This connection would appear the more clearly if we were to extend our list by adding a pair of groups. These are (11) laughable objects which affect us as expressions of a merry mood; and (12) laughable situations which involve a relation akin to that of victor and vanquished. A word or two on each of these must suffice.
(11) There is little doubt that all presentations which are instantly interpreted as manifestations of a fun-loving disposition tend to excite merriment. This is true of series of sounds, musical as well as non-musical, which have in their rapid staccato movement a resemblance to those of laughter. It holds good also of play-like movements, such as the {117} freakish gambols of a just loosened pony, or of a circus clown. The expression of the mirthful temper in things awakens a sympathetic laughter in the observer. Here, perhaps it would seem to be more correct to say that we laugh not at or over, but, if one may so say, to the playful freak. Nevertheless, we shall find that what we recognise as objectively laughable cannot be understood save by reference to these appearances of playful challenge.
(12) That the sight of a man winning in a struggle or getting the better of another in some way is fitted to furnish amusement, is indisputable. This obviously falls in part under the head of laughter at the spectacle of another’s difficulty or scrape; but it certainly deserves a separate place in an enumeration of the larger and popularly distinguished sources of merriment.
There is no need to emphasise the fact that the social spectacle owes much of its interest to combat, competition, all that is understood by men’s measuring their powers one against the other. The amusing side of this interest is found in the gleeful satisfaction which the impartial spectator derives from each successful stroke, whether on the one side or on the other. The attraction of all encounters of wit in the market-place, in the political domain, on the stage and so forth, illustrates this. Popular literature will show that the plain man has fed his mirth bounteously from this source.

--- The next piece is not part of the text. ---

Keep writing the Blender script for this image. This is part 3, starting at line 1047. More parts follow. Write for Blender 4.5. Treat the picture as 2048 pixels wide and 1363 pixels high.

The situations which minister to this feeling of “sudden glory” in an onlooker are not confined to those of contest. All displays of a capacity to get the better of another seem to be entertaining to the many. Just as the sight of a man chastising his wife is good sport for the savage onlooker, so the spectacle of taking down, of discomfiture and humiliation—especially if it involves an element of deception or {118} befooling, and so takes on the look of outwitting—may yield excellent fun to the civilised spectator.
A more refined variety of the perception of the laughable occurs when we look on Nature or fate as discomfiting man, playing tricks on him or outwitting him. So far as this idea of irony comes into our view of things, any misfortune, especially if it involves disappointment of hopes and frustration of efforts, may excite a note of laughter which has an “over-tone” of triumphant mockery.
The enjoyment of the spectacle of one man triumphing over another or showing superiority to him will in all cases be limited by conditions already sufficiently indicated. Since the laughter excited here is, presumably, in its characteristic ingredient a reflection by way of sympathetic imagination of the victors sudden glory, it must be included in the more brutal variety. If a lively sensibility produces quickly enough a sympathetic apprehension of the feelings of the vanquished, it will effectually check the impulse to laugh.
Finally, a bare allusion may be made to the way in which the laughter of relief from emotional or other strain comes into our appreciation of the laughable in things. The amusing aspect of all lapses from dignity in religious and other ceremonies cannot, I believe, be understood merely as an illustration of an inconsequence and irrelevance, but must be connected with the powerful tendency to throw off a heavy and depressing mental load by a moment’s mirth. The laughter at what is lawless, and still more at the indecent and the profane, certainly derives a part of its gusto from a sense of relief from restraint, which is a main ingredient in the enjoyment of all license. But the fuller discussion of the way in which the primal sources of laughter contribute to the impressions we receive from laughable objects belongs to another chapter.